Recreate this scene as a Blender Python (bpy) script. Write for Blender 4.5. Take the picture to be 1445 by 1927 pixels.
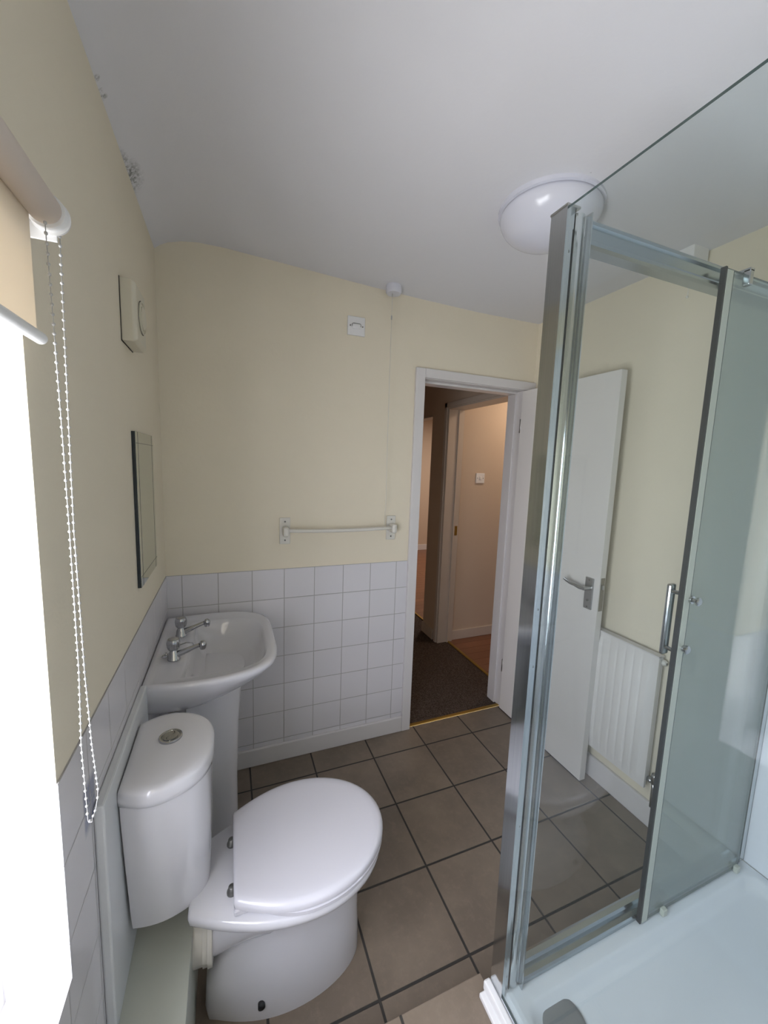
import bpy, bmesh, math, random
from mathutils import Vector, Matrix
for o in list(bpy.data.objects): bpy.data.objects.remove(o)
S = bpy.context.scene
COL = S.collection
PI = math.pi
random.seed(4)

# ------------------------------------------------------------------ camera
R = [[0.9296053850628117, -0.366982092976183, 0.034028980252745145],
     [-0.013512215767703568, -0.12620449514887375, -0.9919122165944245],
     [0.3683086315676956, 0.9216271311322372, -0.12227911953270415]]
CP = (0.26354066884774663, -1.9213524196364609, 1.5416755542162388)
cd = bpy.data.cameras.new('camera'); cam = bpy.data.objects.new('camera', cd); COL.objects.link(cam)
cam.matrix_world = Matrix(((R[0][0], -R[1][0], -R[2][0], CP[0]), (R[0][1], -R[1][1], -R[2][1], CP[1]),
                           (R[0][2], -R[1][2], -R[2][2], CP[2]), (0, 0, 0, 1)))
cd.sensor_fit = 'HORIZONTAL'; cd.sensor_width = 36; cd.lens = 36 * 737.455 / 1445; cd.clip_start = 0.01
S.camera = cam

# ------------------------------------------------------------------ sky, daylight, exposure
w = bpy.data.worlds.new('daylight'); S.world = w; w.use_nodes = True
_nt = w.node_tree; _bg = _nt.nodes['Background']; _bg.inputs[1].default_value = 1.0
_tc = _nt.nodes.new('ShaderNodeTexCoord'); _sp = _nt.nodes.new('ShaderNodeSeparateXYZ'); _cr = _nt.nodes.new('ShaderNodeMapRange'); _mx = _nt.nodes.new('ShaderNodeMix')
_mx.data_type = 'RGBA'; _cr.inputs[1].default_value = -0.25; _cr.inputs[2].default_value = 0.25
_nt.links.new(_tc.outputs['Generated'], _sp.inputs[0]); _nt.links.new(_sp.outputs[2], _cr.inputs[0]); _nt.links.new(_cr.outputs[0], _mx.inputs[0])
_mx.inputs[6].default_value = (12.6, 12.5, 12.9, 1)        # pale ground and walls outside, brightness raised to light the ceiling
_mx.inputs[7].default_value = (12.8, 12.9, 14.6, 1)        # overcast sky
_nt.links.new(_mx.outputs[2], _bg.inputs[0])
vs = S.view_settings
vs.view_transform = 'Standard'; vs.look = 'None'; vs.gamma = 1; vs.use_curve_mapping = False
vs.exposure = 0.11
def area(name, loc, rot, sx, sy, power, col=(1, 1, 1), portal=False):
    l = bpy.data.lights.new(name, 'AREA'); l.shape = 'RECTANGLE'; l.size = sx; l.size_y = sy
    l.energy = power; l.color = col
    if portal: l.cycles.is_portal = True
    o = bpy.data.objects.new(name, l); COL.objects.link(o); o.location = loc; o.rotation_euler = rot; return o
# room dimensions
W, YR, H = 1.9675, -2.45, 2.383
WY0, WY1, WZ0, WZ1, WD = -2.25, -1.2024, 0.645, 1.80, 0.27      # window opening in the left wall
TT = 1.0137                                                     # top of the wall tiles
area('window_portal', (-WD - 0.02, (WY0 + WY1) / 2, (WZ0 + WZ1) / 2), (0, -PI / 2, 0), WZ1 - WZ0, WY1 - WY0, 1, portal=True)
area('side_room_added_light', (2.75, 0.50, 2.36), (0, 0, 0), 0.25, 0.25, 6.0, (1, 0.80, 0.62))  # added warm light for the side room, no fixture there
area('far_room_added_light', (3.6, 2.8, 2.36), (0, 0, 0), 0.4, 0.4, 31, (1, 0.86, 0.76))  # added to warm and brighten the far room, stands for no real lamp

# ------------------------------------------------------------------ materials
def new(name):
    m = bpy.data.materials.new(name); m.use_nodes = True
    nt = m.node_tree; b = nt.nodes['Principled BSDF']; return m, nt, b
def N(nt, t, **k):
    n = nt.nodes.new(t)
    for a, v in k.items(): setattr(n, a, v)
    return n
def math_(nt, op, a, b=None, c=None):
    n = N(nt, 'ShaderNodeMath', operation=op)
    for i, v in enumerate((a, b, c)):
        if v is None: continue
        if isinstance(v, (int, float)): n.inputs[i].default_value = v
        else: nt.links.new(v, n.inputs[i])
    return n.outputs[0]
def mixc(nt, fac, a, b):
    n = N(nt, 'ShaderNodeMix', data_type='RGBA')
    for i, v in ((0, fac), (6, a), (7, b)):
        if isinstance(v, (int, float)): n.inputs[i].default_value = v
        elif isinstance(v, tuple): n.inputs[i].default_value = (*v, 1)
        else: nt.links.new(v, n.inputs[i])
    return n.outputs[2]
def pos(nt):
    g = N(nt, 'ShaderNodeNewGeometry'); s = N(nt, 'ShaderNodeSeparateXYZ')
    nt.links.new(g.outputs['Position'], s.inputs[0]); return g.outputs['Position'], s.outputs
def noise(nt, p, scale, detail=4, rough=0.55):
    n = N(nt, 'ShaderNodeTexNoise'); n.inputs['Scale'].default_value = scale
    n.inputs['Detail'].default_value = detail; n.inputs['Roughness'].default_value = rough
    nt.links.new(p, n.inputs['Vector']); return n.outputs[0]
def ramp(nt, f, a, b):
    n = N(nt, 'ShaderNodeMapRange'); n.inputs[1].default_value = a; n.inputs[2].default_value = b
    nt.links.new(f, n.inputs[0]); return n.outputs[0]
def bump(nt, b, h, dist, strength=1.0):
    n = N(nt, 'ShaderNodeBump'); n.inputs['Distance'].default_value = dist; n.inputs['Strength'].default_value = strength
    nt.links.new(h, n.inputs['Height']); nt.links.new(n.outputs[0], b.inputs['Normal'])
def plain(name, col, rough=0.5, metal=0.0, spec=0.5, coat=0.0, var=0.0, bmp=0.0, bscale=60):
    m, nt, b = new(name)
    b.inputs['Roughness'].default_value = rough; b.inputs['Metallic'].default_value = metal
    b.inputs['Specular IOR Level'].default_value = spec; b.inputs['Coat Weight'].default_value = coat
    p, _ = pos(nt)
    if var:
        f = noise(nt, p, 7)
        nt.links.new(mixc(nt, f, tuple(c * (1 - var) for c in col), tuple(min(1, c * (1 + var)) for c in col)), b.inputs['Base Color'])
    else: b.inputs['Base Color'].default_value = (*col, 1)
    if bmp: bump(nt, b, noise(nt, p, bscale, 3), bmp)
    return m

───

Exercise |
Up to and including the line containing "S.camera = cam", repeat every line from the start of the data, but none of the pictures.

Final result |
Recreate this scene as a Blender Python (bpy) script. Write for Blender 4.5. Take the picture to be 1445 by 1927 pixels.
import bpy, bmesh, math, random
from mathutils import Vector, Matrix
for o in list(bpy.data.objects): bpy.data.objects.remove(o)
S = bpy.context.scene
COL = S.collection
PI = math.pi
random.seed(4)

# ------------------------------------------------------------------ camera
R = [[0.9296053850628117, -0.366982092976183, 0.034028980252745145],
     [-0.013512215767703568, -0.12620449514887375, -0.9919122165944245],
     [0.3683086315676956, 0.9216271311322372, -0.12227911953270415]]
CP = (0.26354066884774663, -1.9213524196364609, 1.5416755542162388)
cd = bpy.data.cameras.new('camera'); cam = bpy.data.objects.new('camera', cd); COL.objects.link(cam)
cam.matrix_world = Matrix(((R[0][0], -R[1][0], -R[2][0], CP[0]), (R[0][1], -R[1][1], -R[2][1], CP[1]),
                           (R[0][2], -R[1][2], -R[2][2], CP[2]), (0, 0, 0, 1)))
cd.sensor_fit = 'HORIZONTAL'; cd.sensor_width = 36; cd.lens = 36 * 737.455 / 1445; cd.clip_start = 0.01
S.camera = cam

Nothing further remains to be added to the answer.